Rever a anistia? (Alfredo Sirkis no blog do Fernando Gabeira):
O paradigma no qual se discutem as questões de defesa e de segurança do Brasil, hoje, nada têm a ver com aquele da “guerra fria”, de 30 anos atrás. Sem dúvida, as torturas, execuções e desaparecimentos e a opressão do regime militar, sobretudo no período de 68 a 78, foram abjetas, deviam ser amplamente conhecidas e já o são. Fazem parte da nossa história. Não penso que sejam prioridade de nossa pauta política, jurídica ou mesmo jornalística atual, a não ser que desejemos um futuro pautado pelo passado. As torturas e violações de direitos humanos que me preocupam são as do presente. A tortura continua a ser praticada mdash; como já era antes do regime militar — como técnica de investigação policial. Também é amplamente utilizada pelos traficantes, que desafiam o estado de direito e exercem sua ditadura militar local sobre com unidades que dominam. É estranho, convenhamos, querer julgar, hoje, algum militar septuagenário por torturas no DOI-Codi, há 35 ou 40 anos, num sistema judicial que já libertou, por “progressão de pena”, quase todos os bandidos que, há sete, torturam, esquartejaram e torraram no “forno microondas” o jornalista Tim Lopes.
Direitos humanos e democracia (blog do Fernando Gabeira):
Quando Lula se elegeu não apresentou como bandeiras a legalização do aborto, a união civil, ou mesmo a limitação de símbolos religiosos.
Na verdade, estes temas têm sido levados por políticos que sobrevivem numa espécie de nicho do eleitorado, sem pretensões de conquistar a maioria.

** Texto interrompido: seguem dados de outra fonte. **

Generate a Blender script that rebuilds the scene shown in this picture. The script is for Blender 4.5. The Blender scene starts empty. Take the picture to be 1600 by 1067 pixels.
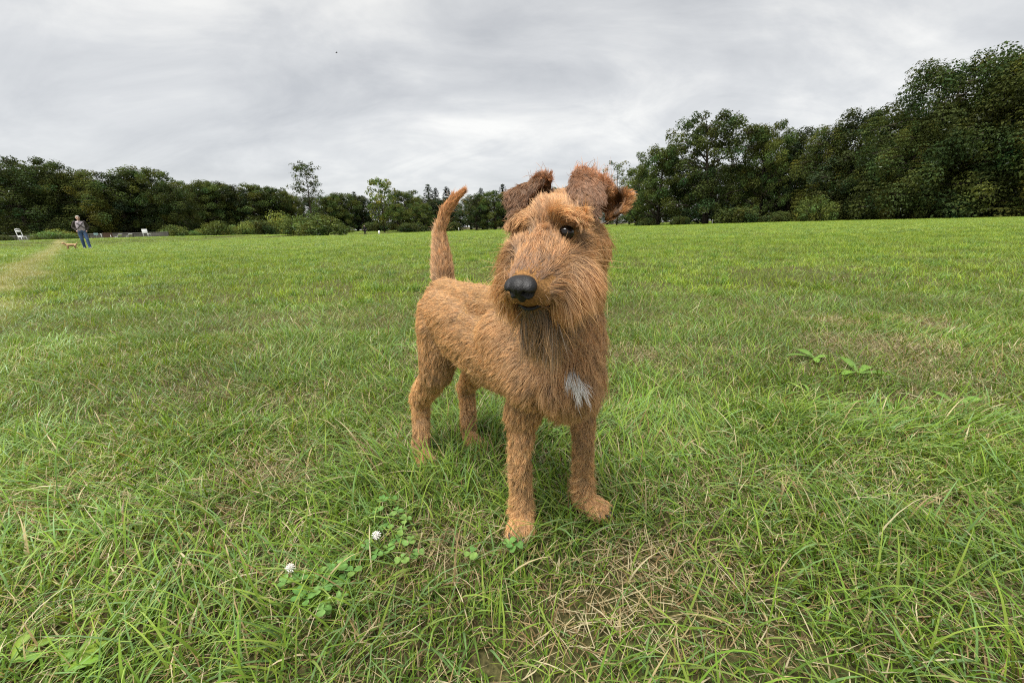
import bpy, bmesh, math, random
import numpy as np
from mathutils import Vector, Matrix, kdtree, noise as mnoise

sc = bpy.context.scene
COL = sc.collection

# ------------------------------------------------------------------ camera
CAM_H, PITCH, ROLL, FPX = 0.58, math.radians(16.0), math.radians(1.6), 630.0
cam_d = bpy.data.cameras.new('camera')
cam_d.sensor_width = 36.0
cam_d.lens = 36.0 * FPX / 1600.0
cam_d.clip_start = 0.02
cam_d.clip_end = 3000.0
cam = bpy.data.objects.new('camera', cam_d)
COL.objects.link(cam)
_F0 = Vector((0, math.cos(PITCH), -math.sin(PITCH)))
_R0 = Vector((1, 0, 0))
_U0 = Vector((0, math.sin(PITCH), math.cos(PITCH)))
CAM_F = _F0
CAM_R = _R0 * math.cos(ROLL) - _U0 * math.sin(ROLL)
CAM_U = _U0 * math.cos(ROLL) + _R0 * math.sin(ROLL)
cam.matrix_world = Matrix(((CAM_R.x, CAM_U.x, -CAM_F.x, 0), (CAM_R.y, CAM_U.y, -CAM_F.y, 0),
                           (CAM_R.z, CAM_U.z, -CAM_F.z, CAM_H), (0, 0, 0, 1)))
sc.camera = cam

def Q(px, py, Y):
    """world point at distance Y ahead, seen at photo pixel (px, py)"""
    d = CAM_F + CAM_R * ((px - 800.0) / FPX) + CAM_U * ((533.5 - py) / FPX)
    return Vector((0, 0, CAM_H)) + d * (Y / d.y)

# ------------------------------------------------------------------ sky, sun, exposure
SUN_EL, SUN_AZ = math.radians(70), math.radians(-135)     # azimuth measured from +Y towards +X
w = bpy.data.worlds.new('World')
sc.world = w
w.use_nodes = True
nt = w.node_tree
nt.nodes.clear()
def wn(t, **kw):
    n = nt.nodes.new(t)
    for k, v in kw.items():
        setattr(n, k, v)
    return n
L = nt.links.new
out = wn('ShaderNodeOutputWorld')
bg = wn('ShaderNodeBackground')
bg.inputs['Strength'].default_value = 0.1
sky = wn('ShaderNodeTexSky')
sky.sky_type = 'NISHITA'
sky.sun_disc = False
sky.sun_elevation = SUN_EL
sky.sun_rotation = SUN_AZ
tc = wn('ShaderNodeTexCoord')
sep = wn('ShaderNodeSeparateXYZ')
L(tc.outputs['Generated'], sep.inputs[0])
zc = wn('ShaderNodeMath', operation='MAXIMUM'); zc.inputs[1].default_value = 0.0
L(sep.outputs['Z'], zc.inputs[0])
za = wn('ShaderNodeMath', operation='ADD'); za.inputs[1].default_value = 0.40
L(zc.outputs[0], za.inputs[0])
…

Não entro no mérito de cada uma dessas bandeiras. O que questiono é o seguinte: é correto eleger-se com um discurso majoritário e depois apresentar um programa bastante radical de governo, sob a rubrica de direitos humanos? Ou devemos manter fidelidade as aspirações majoritárias? Falo com muita tranqüilidade, muitas dessas lutas têm meu apoio. O que não tem meu apoio, e disse isto claramente na campanha, é fazer passar como da maioria posições que são pessoais do candidato.
Na verdade, a aproximação do decreto com as propostas de Evo Morales, Hugo Chávez, Rafael Correa, são muito grandes. O governo tem todo o direito de simpatizar com as idéias bolivarianas mas a verdade é que não as submeteu ao eleitorado, quando disputou a reeleição.